5 thoughts on ““Dog’s Breakfast”

  1. Ahhh… the dog’s breakfast. Ben is quite right in his definition. However, it is not to be confused with the dog’s dinner. My grandmother used to say: “Look at you, all dressed up like the dog’s dinner!” I also believe (possibly erroneously) that the phrase ‘it’s the dog’s bollocks’ as in ‘it’s fabulous’ comes from the dog’s dinner, rather than the breakfast, illustrating the UK’s insistence on creating a ‘rudity’ out of a perfectly polite, if obscure, well-used phrase.

  2. To say something is a dog’s breakfast or a dog’s dinner or someone has made a dog’s dinner or a dog’s breakfast of something means a mess or a muddle. But dressed up like a dog’s dinner means to have dressed up in a smart or showy way which draws comment as from Catherine Rose’s grandmother.

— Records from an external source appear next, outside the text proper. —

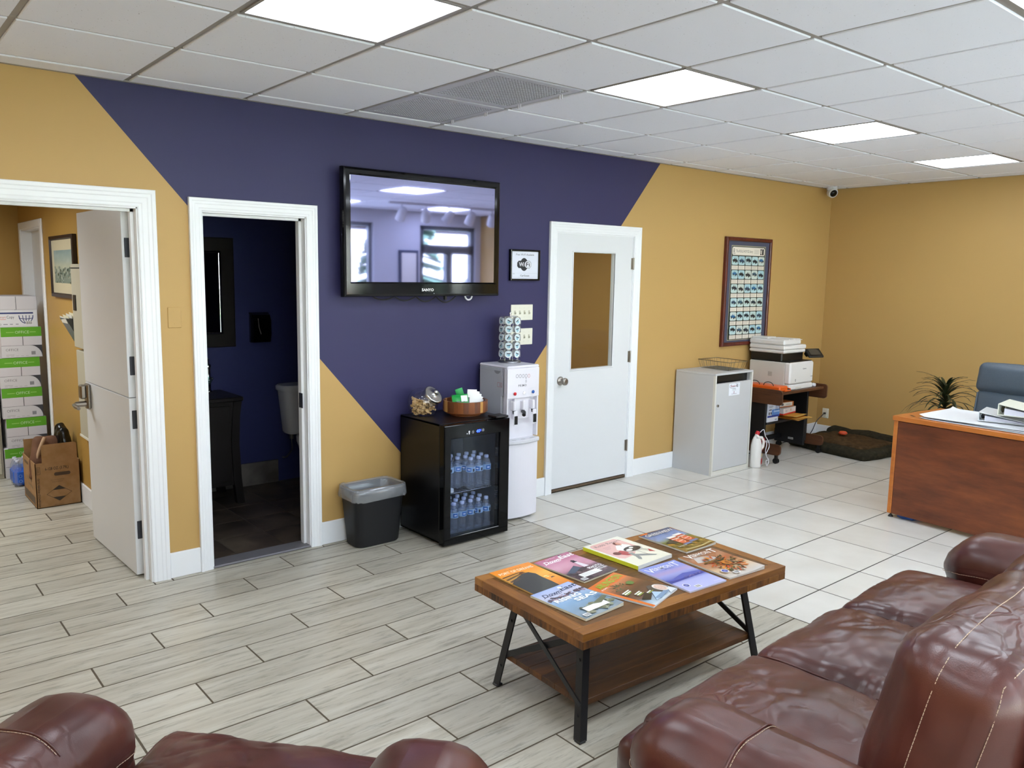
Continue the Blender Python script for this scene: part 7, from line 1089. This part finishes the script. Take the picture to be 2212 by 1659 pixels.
eb = lambda rx, ry, z, cy: [(-0.185 + rx * math.cos(q), cy + ry * math.sin(q), z) for q in [2 * PI * k / 28 for k in range(28)]]
part('bowl', MB().rings([eb(0.11, 0.20, 0.012, 1.20), eb(0.10, 0.19, 0.10, 1.20), eb(0.12, 0.20, 0.22, 1.16), eb(0.175, 0.235, 0.36, 1.12), eb(0.185, 0.245, 0.39, 1.12), eb(0.14, 0.20, 0.39, 1.12), eb(0.08, 0.12, 0.26, 1.12)]), M_cer, to); part('seat', MB().rings([eb(0.188, 0.245, 0.39, 1.12), eb(0.188, 0.245, 0.425, 1.12), eb(0.15, 0.20, 0.43, 1.12)]), M_cer, to)
part('supply_line', MB().tube(smooth([(-0.30, 1.42, 0.415), (-0.30, 1.42, 0.36), (-0.29, 1.44, 0.28), (-0.31, 1.50, 0.21), (-0.32, 1.545, 0.20)]), 0.006, 8).cyl((-0.30, 1.42, 0.37), (-0.30, 1.42, 0.415), 0.016, n=10), M_satin, to)
# ------------------------------------------------------------------ track lights near the front windows (mirrored in the television)
tk = thing('track_light', 'white ceiling track with spot heads above the seating by the front windows', 'track light', (3.9, -4.75, H)); part('track', MB().box((2.6, -4.77, H - 0.03), (5.0, -4.73, H + 0.006)), M_wp, tk)
for k in range(6):
    x = 2.8 + 0.38 * k; d = Vector((0.35 * math.sin(k * 2.1), -0.5, -0.7)).normalized(); p = Vector((x, -4.75, H - 0.15)); h_ = part('head', MB().tube([p - d * 0.09, p - d * 0.07, p, p + d * 0.09], 0.06, 16, rs=[0.03, 0.05, 0.062, 0.066]), M_wp, tk); part('stem', MB().cyl((x, -4.75, H - 0.03), p - d * 0.02, 0.010, n=8), M_wp, h_)

pp = thing('pier_poster', 'framed pale poster on the pier between the front windows', 'poster', (3.72, YF, 1.5)); part('frame', MB().box((3.56, YF + 0.001, 1.50), (3.90, YF + 0.03, 2.02), bev=0.004), mat('navy_frame', '2A3858', 0.4), pp); part('print', MB().box((3.60, YF + 0.0295, 1.54), (3.86, YF + 0.032, 1.98)), M_paper, pp)
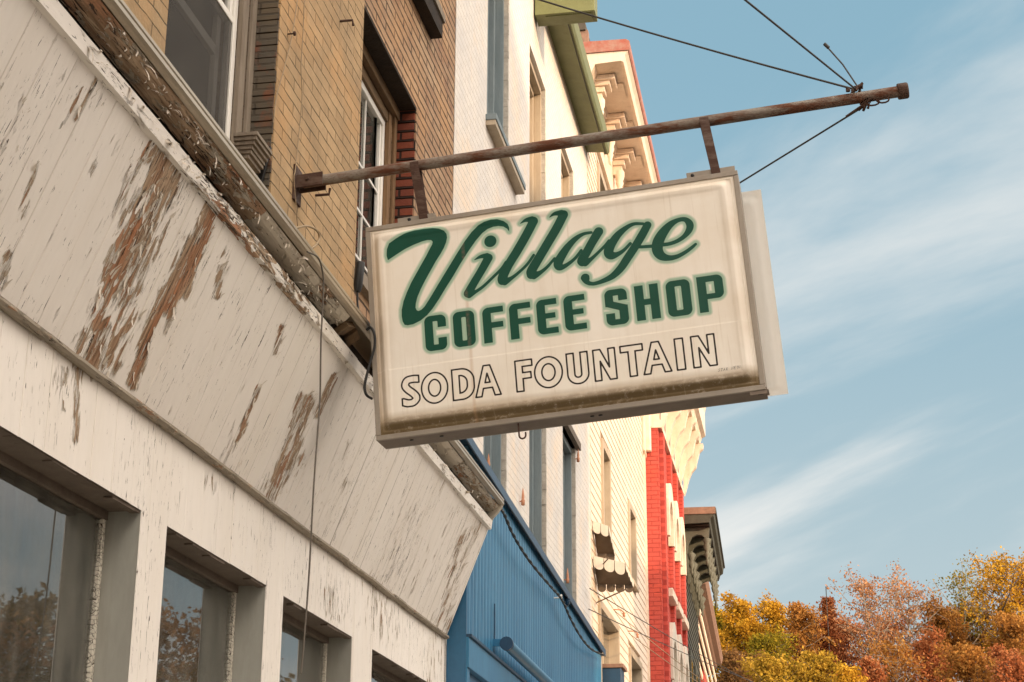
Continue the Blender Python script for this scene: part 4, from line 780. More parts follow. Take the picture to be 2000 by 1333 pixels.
MB().add([bl(t, z, n) for t in (1.35, tE-.2) for z in (.5, hb-.0) for n in (-.09, -.08)], [(0, 1, 3, 2), (4, 6, 7, 5), (0, 4, 5, 1), (2, 3, 7, 6), (0, 2, 6, 4), (1, 5, 7, 3)]).build('shop_glass', M_['glass'], blue)
e0 = abl(1178, 1310); x1 = ay(1213, 1310, e0[1])[0]
MB().box(e0[0]-.02, x1, e0[1], e0[1]+.35, 2.0, float(ay(1195, 1305, e0[1])[2])).build('end_pilaster', M_['dblue'], blue, bevel=.006)
MB().box(e0[0]-.02, x1+.03, e0[1]-.02, e0[1]+.4, float(ay(1195, 1305, e0[1])[2])+.001, float(ay(1195, 1302, e0[1])[2])+.03).build('pilaster_cap', M_['terra'], blue, bevel=.004)
# awning roller
t0, z0 = tz(963, 1257); y0 = bl(t0, z0)[1]; rc = ay(990, 1258, y0); rn = float((rc-bo)@bn)
roll = thing('awning_roller', tuple(bl(t0, z0)), 'rolled-up blue awning tube on brackets across the blue storefront', 'awning')
MB().tube([bl(t0, rc[2], rn), bl(t0+5.4, rc[2]-.02, rn)], .045, 18).build('roller_tube', M_['rollgrey'] if 'rollgrey' in M_ else M_['bluegrey'], roll)
MB().tube([bl(t0-.03, rc[2], rn), bl(t0+.02, rc[2], rn)], .052, 16).build('end_cap', M_['dblue'], roll)
for tt in (t0+.0, t0+5.3): MB().obox(bl(tt, rc[2]+.01, rn/2), bn*(rn/2), bd*.008, np.array([0, 0, .028])).build('bracket_arm', M_['blue'], roll)
MB().tube([bl(t0, z0-.02, .01), bl(t0, z0+.12, .012), bl(t0-.01, z0+.30, .012)], .005, 5).build('chain', M_['dblue'], roll)
# drooping twisted cord
cp = [(977, 992), (985, 1005), (1000, 1040), (1020, 1075), (1045, 1110), (1075, 1145), (1093, 1165), (1102, 1180), (1115, 1210), (1135, 1245), (1155, 1268), (1181, 1281)]
cpt = catmull([abl(a, b, .09) for a, b in cp], 8); cr = MB()
for ph in (0, math.pi):
    cr.tube([p+.007*(math.cos(i*1.1+ph)*bn+math.sin(i*1.1+ph)*np.array([0, 0, 1])) for i, p in enumerate(cpt)], .0075, 6)
tag(cr.build('twisted_cord', M_['wire']), 'dark twisted cord drooping across the blue ribbed wall', 'cord')
ring = abl(1096, 1168, .07); mb = MB(); mb.tube([ring+.028*(math.cos(a)*bd+math.sin(a)*np.array([0, 0, 1])) for a in np.linspace(0, 2*math.pi, 14)], .007, 6); mb.tube([ring-bn*.07, ring], .008, 6)
tag(mb.build('ring_hook', M_['vinyl']), 'pale ring hook holding the drooping cord on the blue wall', 'hook')
rb = abl(1109, 1172, .03); mb = MB()
for i in range(5): mb.lathe(rb+bd*random.uniform(-.04, .04)+np.array([0, 0, random.uniform(-.04, .04)]), [(0, -.03), (.03, 0), (0, .03)], 6, (1, random.uniform(-1, 1), random.uniform(-1, 1)))
tag(mb.build('wire_bundle', M_['dblue']), 'blue painted bundle of wire beside the pale ring hook', 'bundle')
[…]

  3. I’d always assumed that ‘dog’s bollocks’ was a later extension of the 1920s ‘bee’s knees’, ‘cat’s pyjamas’, and similar phrases.  A quick web search suggests that may be true, or it may have originated as a typographic symbol (‘:-‘).

  4. I learned this term in the late 70s while playing euchre or cribbage. Cousins from Saskatchewan referred to a terrible hand as a dog”s breakfast. My mother from the Ottawa valley, in Ontario, called the name thing a mess of pottage. Thanks for background on this.